We are only just beginning to grapple with some of the larger questions posed by these capabilities. What happens when people make their own evacuation decisions, and some are seen as choosing wisely and others less so? How can Sitka sustain its warning system when the NSF project ends and its team of scientists no longer have as much time to spend on it? Can supporting and participating in these high-tech, high-touch processes become a routine service, easily extended to other communities, or will it always require a dedicated, well-funded research team?
Lisa Busch: Other communities are now interested in our project. After landslides in Haines, Alaska, killed two people and destroyed nine houses last summer, we got phone calls from the town about our work. We are planning to partner our assembled team of researchers with Central Council Tlingit Haida Indian Tribes of Alaska, a regional tribal government, to work on natural hazard monitoring and warning systems in six other tribal communities around the region who have been suffering with a recent increase in landslides and the same concerns that we have in Sitka.
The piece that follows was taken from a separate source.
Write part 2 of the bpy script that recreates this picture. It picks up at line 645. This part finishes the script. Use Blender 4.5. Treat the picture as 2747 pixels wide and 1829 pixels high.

Meanwhile, our nonprofit has been holding regular conversations with our US congressional delegation, the National Science Foundation, and the US Geologic Survey about ways to fund maintenance of these systems. We don’t want this to be a “one and you’re done” scenario. If the climate models are correct and we are going to be experiencing more intense rain events, then we are going to need these systems to get better and be here for the long haul.